* **Aim of the exercise**
Your task is to quote the material that follows, in full and exactly.

* **Data excerpt**
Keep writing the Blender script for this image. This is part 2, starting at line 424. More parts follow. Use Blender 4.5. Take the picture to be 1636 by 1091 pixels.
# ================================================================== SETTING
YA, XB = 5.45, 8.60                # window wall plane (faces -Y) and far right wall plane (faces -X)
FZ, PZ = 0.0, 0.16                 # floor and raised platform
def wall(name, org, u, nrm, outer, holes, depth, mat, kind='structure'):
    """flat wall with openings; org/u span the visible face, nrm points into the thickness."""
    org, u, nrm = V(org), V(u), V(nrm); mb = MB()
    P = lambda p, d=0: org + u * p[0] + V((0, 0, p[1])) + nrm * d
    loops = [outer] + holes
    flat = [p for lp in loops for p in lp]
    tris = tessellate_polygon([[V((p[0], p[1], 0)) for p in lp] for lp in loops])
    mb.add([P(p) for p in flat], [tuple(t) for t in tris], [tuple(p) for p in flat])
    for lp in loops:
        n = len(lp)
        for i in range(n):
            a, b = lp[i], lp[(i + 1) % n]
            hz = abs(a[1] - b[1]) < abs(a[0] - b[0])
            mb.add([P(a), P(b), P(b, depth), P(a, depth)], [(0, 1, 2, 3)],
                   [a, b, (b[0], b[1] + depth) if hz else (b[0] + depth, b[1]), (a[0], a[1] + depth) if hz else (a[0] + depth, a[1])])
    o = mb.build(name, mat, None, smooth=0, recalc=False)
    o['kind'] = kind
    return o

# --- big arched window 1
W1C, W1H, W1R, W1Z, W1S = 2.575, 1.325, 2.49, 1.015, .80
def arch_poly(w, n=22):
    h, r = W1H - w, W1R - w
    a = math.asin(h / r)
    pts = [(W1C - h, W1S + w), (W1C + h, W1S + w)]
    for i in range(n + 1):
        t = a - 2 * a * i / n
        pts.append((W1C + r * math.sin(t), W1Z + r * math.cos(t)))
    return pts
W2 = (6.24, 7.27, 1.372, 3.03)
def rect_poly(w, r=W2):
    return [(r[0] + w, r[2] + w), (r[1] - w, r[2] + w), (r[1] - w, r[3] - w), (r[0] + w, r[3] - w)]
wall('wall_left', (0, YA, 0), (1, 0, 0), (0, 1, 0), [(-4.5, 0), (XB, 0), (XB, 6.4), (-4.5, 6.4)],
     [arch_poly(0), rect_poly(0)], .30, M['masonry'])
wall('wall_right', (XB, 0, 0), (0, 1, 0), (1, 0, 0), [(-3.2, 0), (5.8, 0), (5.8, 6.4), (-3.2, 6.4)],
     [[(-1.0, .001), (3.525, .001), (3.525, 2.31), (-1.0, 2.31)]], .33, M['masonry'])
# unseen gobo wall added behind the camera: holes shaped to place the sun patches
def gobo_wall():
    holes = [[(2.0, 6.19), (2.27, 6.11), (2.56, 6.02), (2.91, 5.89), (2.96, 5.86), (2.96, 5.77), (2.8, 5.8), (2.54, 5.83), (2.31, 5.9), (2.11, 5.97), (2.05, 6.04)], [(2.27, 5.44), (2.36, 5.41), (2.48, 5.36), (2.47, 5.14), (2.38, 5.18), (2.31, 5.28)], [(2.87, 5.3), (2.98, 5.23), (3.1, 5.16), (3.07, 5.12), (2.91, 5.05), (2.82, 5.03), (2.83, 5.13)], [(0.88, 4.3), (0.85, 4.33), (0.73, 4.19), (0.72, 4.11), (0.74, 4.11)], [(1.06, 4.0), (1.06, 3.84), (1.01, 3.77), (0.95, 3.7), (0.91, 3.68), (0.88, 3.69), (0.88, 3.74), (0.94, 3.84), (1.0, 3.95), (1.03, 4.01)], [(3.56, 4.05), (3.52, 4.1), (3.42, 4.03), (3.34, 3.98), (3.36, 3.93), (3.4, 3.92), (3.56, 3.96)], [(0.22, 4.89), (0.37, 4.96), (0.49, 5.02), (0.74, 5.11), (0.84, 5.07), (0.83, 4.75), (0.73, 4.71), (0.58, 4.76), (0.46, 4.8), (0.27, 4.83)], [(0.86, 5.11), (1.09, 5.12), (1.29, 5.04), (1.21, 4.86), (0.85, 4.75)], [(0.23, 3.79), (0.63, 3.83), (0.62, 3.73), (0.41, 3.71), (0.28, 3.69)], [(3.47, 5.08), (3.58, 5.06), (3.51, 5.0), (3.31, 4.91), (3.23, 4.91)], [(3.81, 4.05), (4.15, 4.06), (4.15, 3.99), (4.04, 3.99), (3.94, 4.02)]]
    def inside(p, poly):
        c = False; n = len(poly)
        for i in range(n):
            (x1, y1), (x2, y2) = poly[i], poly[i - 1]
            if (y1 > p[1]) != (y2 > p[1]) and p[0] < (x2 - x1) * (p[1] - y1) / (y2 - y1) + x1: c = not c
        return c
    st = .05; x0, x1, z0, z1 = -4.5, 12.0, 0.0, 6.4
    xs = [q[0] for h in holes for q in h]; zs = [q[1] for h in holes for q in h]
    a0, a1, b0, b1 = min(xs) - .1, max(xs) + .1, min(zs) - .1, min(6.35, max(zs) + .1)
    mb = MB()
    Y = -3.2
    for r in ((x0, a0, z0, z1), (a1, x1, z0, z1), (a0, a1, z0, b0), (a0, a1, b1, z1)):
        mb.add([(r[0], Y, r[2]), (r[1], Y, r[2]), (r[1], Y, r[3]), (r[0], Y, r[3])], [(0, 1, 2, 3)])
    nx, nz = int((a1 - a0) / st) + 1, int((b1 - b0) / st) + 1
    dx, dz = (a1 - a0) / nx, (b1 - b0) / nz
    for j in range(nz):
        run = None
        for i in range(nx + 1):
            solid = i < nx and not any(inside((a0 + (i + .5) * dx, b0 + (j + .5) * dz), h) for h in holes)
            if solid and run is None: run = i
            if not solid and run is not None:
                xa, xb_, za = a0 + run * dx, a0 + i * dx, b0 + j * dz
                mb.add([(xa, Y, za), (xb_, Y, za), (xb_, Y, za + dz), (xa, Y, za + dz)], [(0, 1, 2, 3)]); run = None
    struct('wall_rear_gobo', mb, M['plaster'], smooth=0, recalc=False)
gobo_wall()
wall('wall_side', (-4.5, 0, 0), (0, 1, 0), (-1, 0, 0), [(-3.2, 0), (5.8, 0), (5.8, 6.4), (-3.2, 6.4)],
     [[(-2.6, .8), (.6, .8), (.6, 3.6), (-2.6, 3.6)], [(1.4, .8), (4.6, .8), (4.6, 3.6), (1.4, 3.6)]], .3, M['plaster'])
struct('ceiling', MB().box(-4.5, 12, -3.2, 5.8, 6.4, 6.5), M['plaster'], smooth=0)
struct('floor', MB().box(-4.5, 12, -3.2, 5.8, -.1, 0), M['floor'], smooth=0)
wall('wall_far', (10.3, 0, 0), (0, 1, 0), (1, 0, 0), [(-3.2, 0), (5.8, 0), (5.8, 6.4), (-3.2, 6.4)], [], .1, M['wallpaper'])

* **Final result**
Keep writing the Blender script for this image. This is part 2, starting at line 424. More parts follow. Use Blender 4.5. Take the picture to be 1636 by 1091 pixels.
# ================================================================== SETTING
YA, XB = 5.45, 8.60                # window wall plane (faces -Y) and far right wall plane (faces -X)
FZ, PZ = 0.0, 0.16                 # floor and raised platform
def wall(name, org, u, nrm, outer, holes, depth, mat, kind='structure'):
    """flat wall with openings; org/u span the visible face, nrm points into the thickness."""
    org, u, nrm = V(org), V(u), V(nrm); mb = MB()
    P = lambda p, d=0: org + u * p[0] + V((0, 0, p[1])) + nrm * d
    loops = [outer] + holes
    flat = [p for lp in loops for p in lp]
    tris = tessellate_polygon([[V((p[0], p[1], 0)) for p in lp] for lp in loops])
    mb.add([P(p) for p in flat], [tuple(t) for t in tris], [tuple(p) for p in flat])
    for lp in loops:
        n = len(lp)
        for i in range(n):
            a, b = lp[i], lp[(i + 1) % n]
            hz = abs(a[1] - b[1]) < abs(a[0] - b[0])
            mb.add([P(a), P(b), P(b, depth), P(a, depth)], [(0, 1, 2, 3)],
                   [a, b, (b[0], b[1] + depth) if hz else (b[0] + depth, b[1]), (a[0], a[1] + depth) if hz else (a[0] + depth, a[1])])
    o = mb.build(name, mat, None, smooth=0, recalc=False)
    o['kind'] = kind
    return o

# --- big arched window 1
W1C, W1H, W1R, W1Z, W1S = 2.575, 1.325, 2.49, 1.015, .80
def arch_poly(w, n=22):
    h, r = W1H - w, W1R - w
    a = math.asin(h / r)
    pts = [(W1C - h, W1S + w), (W1C + h, W1S + w)]
    for i in range(n + 1):
        t = a - 2 * a * i / n
        pts.append((W1C + r * math.sin(t), W1Z + r * math.cos(t)))
    return pts
W2 = (6.24, 7.27, 1.372, 3.03)
def rect_poly(w, r=W2):
    return [(r[0] + w, r[2] + w), (r[1] - w, r[2] + w), (r[1] - w, r[3] - w), (r[0] + w, r[3] - w)]
wall('wall_left', (0, YA, 0), (1, 0, 0), (0, 1, 0), [(-4.5, 0), (XB, 0), (XB, 6.4), (-4.5, 6.4)],
     [arch_poly(0), rect_poly(0)], .30, M['masonry'])
wall('wall_right', (XB, 0, 0), (0, 1, 0), (1, 0, 0), [(-3.2, 0), (5.8, 0), (5.8, 6.4), (-3.2, 6.4)],
     [[(-1.0, .001), (3.525, .001), (3.525, 2.31), (-1.0, 2.31)]], .33, M['masonry'])
# unseen gobo wall added behind the camera: holes shaped to place the sun patches
def gobo_wall():
    holes = [[(2.0, 6.19), (2.27, 6.11), (2.56, 6.02), (2.91, 5.89), (2.96, 5.86), (2.96, 5.77), (2.8, 5.8), (2.54, 5.83), (2.31, 5.9), (2.11, 5.97), (2.05, 6.04)], [(2.27, 5.44), (2.36, 5.41), (2.48, 5.36), (2.47, 5.14), (2.38, 5.18), (2.31, 5.28)], [(2.87, 5.3), (2.98, 5.23), (3.1, 5.16), (3.07, 5.12), (2.91, 5.05), (2.82, 5.03), (2.83, 5.13)], [(0.88, 4.3), (0.85, 4.33), (0.73, 4.19), (0.72, 4.11), (0.74, 4.11)], [(1.06, 4.0), (1.06, 3.84), (1.01, 3.77), (0.95, 3.7), (0.91, 3.68), (0.88, 3.69), (0.88, 3.74), (0.94, 3.84), (1.0, 3.95), (1.03, 4.01)], [(3.56, 4.05), (3.52, 4.1), (3.42, 4.03), (3.34, 3.98), (3.36, 3.93), (3.4, 3.92), (3.56, 3.96)], [(0.22, 4.89), (0.37, 4.96), (0.49, 5.02), (0.74, 5.11), (0.84, 5.07), (0.83, 4.75), (0.73, 4.71), (0.58, 4.76), (0.46, 4.8), (0.27, 4.83)], [(0.86, 5.11), (1.09, 5.12), (1.29, 5.04), (1.21, 4.86), (0.85, 4.75)], [(0.23, 3.79), (0.63, 3.83), (0.62, 3.73), (0.41, 3.71), (0.28, 3.69)], [(3.47, 5.08), (3.58, 5.06), (3.51, 5.0), (3.31, 4.91), (3.23, 4.91)], [(3.81, 4.05), (4.15, 4.06), (4.15, 3.99), (4.04, 3.99), (3.94, 4.02)]]
    def inside(p, poly):
        c = False; n = len(poly)
        for i in range(n):
            (x1, y1), (x2, y2) = poly[i], poly[i - 1]
            if (y1 > p[1]) != (y2 > p[1]) and p[0] < (x2 - x1) * (p[1] - y1) / (y2 - y1) + x1: c = not c
        return c
    st = .05; x0, x1, z0, z1 = -4.5, 12.0, 0.0, 6.4
    xs = [q[0] for h in holes for q in h]; zs = [q[1] for h in holes for q in h]
    a0, a1, b0, b1 = min(xs) - .1, max(xs) + .1, min(zs) - .1, min(6.35, max(zs) + .1)
    mb = MB()
    Y = -3.2
    for r in ((x0, a0, z0, z1), (a1, x1, z0, z1), (a0, a1, z0, b0), (a0, a1, b1, z1)):
        mb.add([(r[0], Y, r[2]), (r[1], Y, r[2]), (r[1], Y, r[3]), (r[0], Y, r[3])], [(0, 1, 2, 3)])
    nx, nz = int((a1 - a0) / st) + 1, int((b1 - b0) / st) + 1
    dx, dz = (a1 - a0) / nx, (b1 - b0) / nz
    for j in range(nz):
        run = None
        for i in range(nx + 1):
            solid = i < nx and not any(inside((a0 + (i + .5) * dx, b0 + (j + .5) * dz), h) for h in holes)
            if solid and run is None: run = i
            if not solid and run is not None:
                xa, xb_, za = a0 + run * dx, a0 + i * dx, b0 + j * dz
                mb.add([(xa, Y, za), (xb_, Y, za), (xb_, Y, za + dz), (xa, Y, za + dz)], [(0, 1, 2, 3)]); run = None
    struct('wall_rear_gobo', mb, M['plaster'], smooth=0, recalc=False)
gobo_wall()
wall('wall_side', (-4.5, 0, 0), (0, 1, 0), (-1, 0, 0), [(-3.2, 0), (5.8, 0), (5.8, 6.4), (-3.2, 6.4)],
     [[(-2.6, .8), (.6, .8), (.6, 3.6), (-2.6, 3.6)], [(1.4, .8), (4.6, .8), (4.6, 3.6), (1.4, 3.6)]], .3, M['plaster'])
struct('ceiling', MB().box(-4.5, 12, -3.2, 5.8, 6.4, 6.5), M['plaster'], smooth=0)
struct('floor', MB().box(-4.5, 12, -3.2, 5.8, -.1, 0), M['floor'], smooth=0)
wall('wall_far', (10.3, 0, 0), (0, 1, 0), (1, 0, 0), [(-3.2, 0), (5.8, 0), (5.8, 6.4), (-3.2, 6.4)], [], .1, M['wallpaper'])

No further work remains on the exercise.